Featured Story

Shelter Island Reporter editorial: Make the best, not the most expedient decisions

When the Town Board enacted a moratorium to stop accepting applications for structures that exceed the 5,999 square feet of living space, we applauded the move. It promised a thoughtful means of curbing a proliferation of large houses on the Island that was changing the character of many neighborhoods.

We looked forward to seeing how the effort would manage to balance property rights with the interests of surrounding communities.

As the end of the moratorium looms, we’re skeptical the steps outlined by Town Attorney Stephen Kiely will accomplish the intended goal.
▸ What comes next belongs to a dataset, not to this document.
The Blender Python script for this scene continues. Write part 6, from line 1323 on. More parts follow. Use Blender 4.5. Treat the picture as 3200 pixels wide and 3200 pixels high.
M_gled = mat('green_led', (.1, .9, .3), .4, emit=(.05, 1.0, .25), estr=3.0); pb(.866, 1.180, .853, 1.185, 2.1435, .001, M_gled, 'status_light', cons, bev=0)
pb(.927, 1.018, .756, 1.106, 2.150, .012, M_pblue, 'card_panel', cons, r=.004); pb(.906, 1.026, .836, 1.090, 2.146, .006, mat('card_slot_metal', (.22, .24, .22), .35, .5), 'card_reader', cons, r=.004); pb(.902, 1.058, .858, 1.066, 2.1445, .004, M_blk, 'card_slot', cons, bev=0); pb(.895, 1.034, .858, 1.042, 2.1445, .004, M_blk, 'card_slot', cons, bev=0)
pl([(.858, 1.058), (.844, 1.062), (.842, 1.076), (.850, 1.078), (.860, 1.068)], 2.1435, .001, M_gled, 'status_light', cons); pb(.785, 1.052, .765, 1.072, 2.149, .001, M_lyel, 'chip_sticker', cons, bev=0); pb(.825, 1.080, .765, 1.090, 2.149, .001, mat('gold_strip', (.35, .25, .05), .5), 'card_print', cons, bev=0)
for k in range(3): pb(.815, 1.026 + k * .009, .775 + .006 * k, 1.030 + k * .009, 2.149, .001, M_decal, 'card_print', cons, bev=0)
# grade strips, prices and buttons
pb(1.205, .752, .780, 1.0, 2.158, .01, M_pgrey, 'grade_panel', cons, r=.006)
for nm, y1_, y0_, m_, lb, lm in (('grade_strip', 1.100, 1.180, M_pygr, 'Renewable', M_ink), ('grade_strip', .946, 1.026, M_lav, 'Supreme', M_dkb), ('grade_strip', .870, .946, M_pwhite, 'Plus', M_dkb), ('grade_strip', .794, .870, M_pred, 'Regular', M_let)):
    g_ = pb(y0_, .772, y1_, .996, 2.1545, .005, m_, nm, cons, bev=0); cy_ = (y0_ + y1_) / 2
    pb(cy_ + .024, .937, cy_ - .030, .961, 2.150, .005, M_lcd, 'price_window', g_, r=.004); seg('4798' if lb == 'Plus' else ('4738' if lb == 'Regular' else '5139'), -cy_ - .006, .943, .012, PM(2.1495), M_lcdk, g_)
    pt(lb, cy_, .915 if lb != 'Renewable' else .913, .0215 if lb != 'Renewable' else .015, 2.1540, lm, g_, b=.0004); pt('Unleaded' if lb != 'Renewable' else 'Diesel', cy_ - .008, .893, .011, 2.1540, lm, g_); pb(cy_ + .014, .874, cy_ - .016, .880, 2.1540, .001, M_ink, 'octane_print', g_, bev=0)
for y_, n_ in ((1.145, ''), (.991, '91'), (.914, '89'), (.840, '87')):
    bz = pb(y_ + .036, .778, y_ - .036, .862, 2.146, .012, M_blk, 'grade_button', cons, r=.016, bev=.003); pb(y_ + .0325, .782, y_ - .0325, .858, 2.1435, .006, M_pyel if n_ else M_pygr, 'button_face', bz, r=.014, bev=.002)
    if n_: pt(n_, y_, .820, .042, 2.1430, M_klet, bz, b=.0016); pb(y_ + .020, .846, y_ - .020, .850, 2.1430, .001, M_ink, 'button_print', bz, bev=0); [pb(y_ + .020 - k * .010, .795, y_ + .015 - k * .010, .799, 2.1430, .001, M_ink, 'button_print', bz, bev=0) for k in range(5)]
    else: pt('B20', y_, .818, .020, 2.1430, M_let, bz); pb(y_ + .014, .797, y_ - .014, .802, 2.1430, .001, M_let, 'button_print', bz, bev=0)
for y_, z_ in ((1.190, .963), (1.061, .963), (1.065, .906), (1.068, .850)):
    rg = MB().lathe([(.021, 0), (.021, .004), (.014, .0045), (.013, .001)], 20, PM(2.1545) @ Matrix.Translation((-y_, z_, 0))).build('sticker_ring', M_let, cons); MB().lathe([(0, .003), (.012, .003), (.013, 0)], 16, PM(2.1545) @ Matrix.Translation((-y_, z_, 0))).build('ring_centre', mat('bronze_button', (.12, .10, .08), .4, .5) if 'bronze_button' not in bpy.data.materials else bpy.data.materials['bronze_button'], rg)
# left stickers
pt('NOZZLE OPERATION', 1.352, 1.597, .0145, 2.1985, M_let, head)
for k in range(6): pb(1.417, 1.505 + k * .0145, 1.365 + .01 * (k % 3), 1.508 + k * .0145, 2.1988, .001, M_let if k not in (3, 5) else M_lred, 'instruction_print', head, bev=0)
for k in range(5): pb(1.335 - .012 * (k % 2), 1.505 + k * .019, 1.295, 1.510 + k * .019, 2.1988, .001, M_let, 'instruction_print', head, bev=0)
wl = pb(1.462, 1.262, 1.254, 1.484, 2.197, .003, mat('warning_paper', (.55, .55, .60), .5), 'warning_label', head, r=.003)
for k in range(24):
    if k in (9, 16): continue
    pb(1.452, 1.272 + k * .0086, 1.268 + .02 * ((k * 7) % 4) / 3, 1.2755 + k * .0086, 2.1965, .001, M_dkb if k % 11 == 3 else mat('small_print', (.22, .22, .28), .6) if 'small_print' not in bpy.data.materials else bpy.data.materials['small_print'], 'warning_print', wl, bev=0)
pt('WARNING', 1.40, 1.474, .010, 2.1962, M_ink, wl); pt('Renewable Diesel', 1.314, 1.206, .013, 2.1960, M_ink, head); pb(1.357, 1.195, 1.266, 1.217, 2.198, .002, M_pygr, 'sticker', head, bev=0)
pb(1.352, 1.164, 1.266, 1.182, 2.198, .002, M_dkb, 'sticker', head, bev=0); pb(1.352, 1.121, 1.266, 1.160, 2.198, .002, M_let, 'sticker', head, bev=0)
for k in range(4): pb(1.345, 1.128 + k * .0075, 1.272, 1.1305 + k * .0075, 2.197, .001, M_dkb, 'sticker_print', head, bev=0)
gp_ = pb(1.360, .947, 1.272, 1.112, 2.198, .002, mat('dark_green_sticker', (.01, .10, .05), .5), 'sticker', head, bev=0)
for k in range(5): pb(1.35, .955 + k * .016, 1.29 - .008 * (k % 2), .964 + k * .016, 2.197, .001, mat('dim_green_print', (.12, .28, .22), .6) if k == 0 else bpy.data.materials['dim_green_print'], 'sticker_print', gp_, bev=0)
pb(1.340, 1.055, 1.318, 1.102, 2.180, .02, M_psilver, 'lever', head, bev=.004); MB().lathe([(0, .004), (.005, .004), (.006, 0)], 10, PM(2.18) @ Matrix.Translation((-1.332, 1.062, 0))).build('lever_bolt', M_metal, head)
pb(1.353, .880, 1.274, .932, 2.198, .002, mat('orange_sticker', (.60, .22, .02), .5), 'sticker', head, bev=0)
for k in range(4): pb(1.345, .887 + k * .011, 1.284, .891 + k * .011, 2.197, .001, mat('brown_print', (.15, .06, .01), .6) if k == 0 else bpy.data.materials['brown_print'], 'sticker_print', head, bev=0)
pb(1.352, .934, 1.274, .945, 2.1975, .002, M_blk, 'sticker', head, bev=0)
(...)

At the center of the changes being recommended is ending the Town Board acting on special permit applications for larger structures and assigning the Zoning Board of Appeals (ZBA) to act on area variances. Mr. Kiely, who also serves as attorney for the ZBA, said he would advise members to give major consideration to how an application would affect the character of a neighborhood.

We fear the proposed change may not be enough to stop those who have been gaming the system for years. There are too many instances of applicants presenting development plans exceeding what they actually want. They “compromise” by scaling back to what they actually want. The result has been developments that are twice as large as what the code allows, often out of sync with surrounding houses.

We have heard people wonder why the ZBA finds ways to approve so many applications. It’s because they are bound by specific tests of each application and their job is to try to bring about a compromise between what is allowed by code and what the applicant is seeking. That still may be larger than what neighbors see as reasonable in many areas of town.

There were many alternative suggestions we thought might be more effective. One was to set firm limits based on lot size where larger structures could be accommodated without interfering with neighbors’ views and other concerns. That was coupled with not simply square feet of  living space, but the entire space, finished or not.

Part of the consideration would have to be the effect of the proposed construction on water quantity and quality.

We suspect that would have curbed the number of large structures in inappropriate areas.

We are intrigued by Mr. Kiely’s outline of a pyramid law he said would avoid either renovations or new construction from towering over existing houses. But we are also interested in hearing more from Deputy Supervisor Meg Larsen about an alternative she has been developing on the premise that the pyramid law would not achieve its aims, but her alternative would.

Before the Town Board acts, Ms. Larsen needs to be given time to expand her proposal and explain it clearly so the Town Board can compare it with the proposed pyramid law and make the best decision, not just the most expedient.